Nicht ausgeschlossen, dass wieder irgendein Literatur- und Medienexeget die pikantesten Ästhetik-, Reflexions- und Problematisierungsdefizite am Stoff monieren mag. Sei’s drum. Das hier ist gute Unterhaltung. So wild wie wohlbedacht, so brachial wie harmlos. In siebzig Jahren hat das deutsche Fernsehen nur wenig Internationales platzieren können. Mit „Babylon Berlin“ ist ein weiterer, ebenfalls auslaufender Global-Coup zu erwähnen. Der Witz an solchen Geschichten: Weder dem klassischen öffentlichen Rundfunk noch dem Privatfernsehen in Deutschland ist Vergleichbares gelungen. Jenseits der Lindenstraßigkeit, jenseits der Tatorthaftigkeit und jenseits aller Gute-Zeiten-Schlechte-Zeiten-Schwarzwald-Fallers-Leben dieser Nation der TV-Gewohnheitskonsumption.

Spurensuche: Wie kam Kommissar Egon Tiedemann wirklich ums Leben? Sachdienliche Hinweise nimmt die Polizeidienststelle Winden entgegen. Aber nur, wenn’s Winden überhaupt gibt. Bild: Netflix.

 

Wenn’s am Schlimmsten ist, soll man aber auch mal aufhören. Keine Frage: Dieser Content aus der Achterbahn will bald beendet werden. Nicht auszuschließen, dass man zum Schluss aber doch nur sagen wird: Ich weiß nicht, was soll das bedeuten und was alles darf man hineinlesen? (Oh snap, auch dieser Text partizipiert ja eben daran!) Gleichwohl – eine heimliche Botschaft dieser verworrenen Story ist vielleicht fundamental: Die Bonner Republik lebt noch, ja sie lebt noch! Selbst die „Deutschlandfunk“-Mittagsnachrichten, die in einer Folge im beschaulichen Winden aus einem auf Eichenwandschrank wohlplatzierten Radio ertönen, klingen 2019 noch wie Mitte ’80. Und gar eine kurze, nur vage Andeutung auf die heutige Kanzlerin lässt die eine gewaltige Option offen, dass Doktor Kohl tatsächlich noch regiert. Wo Raum und Zeit aus dem Ruder gelaufen sind, ist mit allem zu rechnen.

Ob das alles wohl ganz zufällig Balsam sein könnte, gerade in dieser Zeit? Vielleicht denken Produzenten nicht ganz so zufällig. Die Beweise sind jedenfalls erdrückend: Netflix gibt den Deutschen ihre gute alte, schaurig-schöne BRD zurück. Das ist die ganze dunkle Wahrheit. Ehrlich jetzt. Denkt an die Eulen!

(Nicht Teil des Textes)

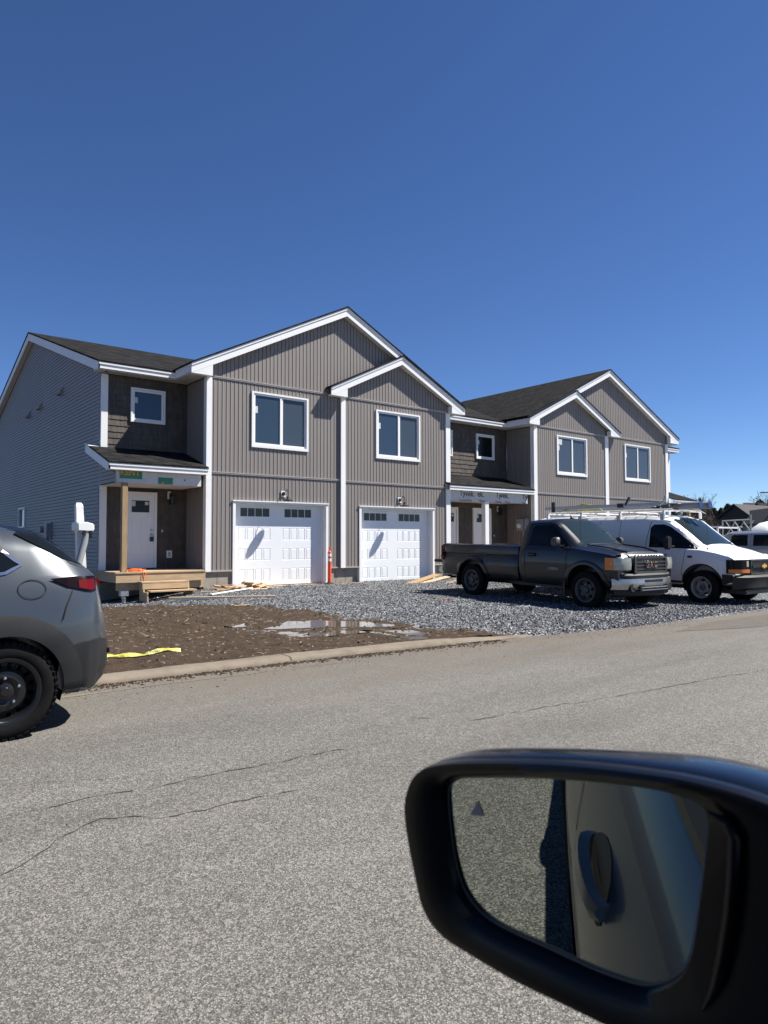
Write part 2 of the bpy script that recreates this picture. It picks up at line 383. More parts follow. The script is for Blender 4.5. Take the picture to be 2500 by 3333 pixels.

Die dritte und letzte Staffel „Dark“ läuft ab Samstag auf Netflix. Der Trailer zum Finale ist hier abzurufen

– Aktualisiert am 27.06.2020 –

3 Kommentare

  1. LuksLachs sagt:

    Dark ist keine Stranger Things Adaption!

  2. STAdaption sagt:

    Hier mal zwei Anmerkungen zum ewigen Vergleich mit Stranger Things.
    Wer ernsthaft diesen Vergleich anstellt, hat entweder eine der beiden Serien nicht gesehen oder gar beide. Dieser Vergleich ist aberwitzig.
    Des Weiteren bisitzt Dark sogar eine höhere Bewertung auf imdb, so dass man schon Stranger Things mit Dark vergleichen müsste und nicht umgekehrt.

    • Marcel Schütz sagt:

      Ich danke für Ihre Meinung. Es ging mir auch nicht um einen näher inhaltlich qualifizierten Vergleich, sondern lediglich um den Hinweis auf das Genre und seine Nachfrage. Zu Ihrer „höheren Bewertung“: Hier kann ich nur zustimmen und habe ja im Text selbst erwähnt, dass DARK über allen anderen Produkten rangiert.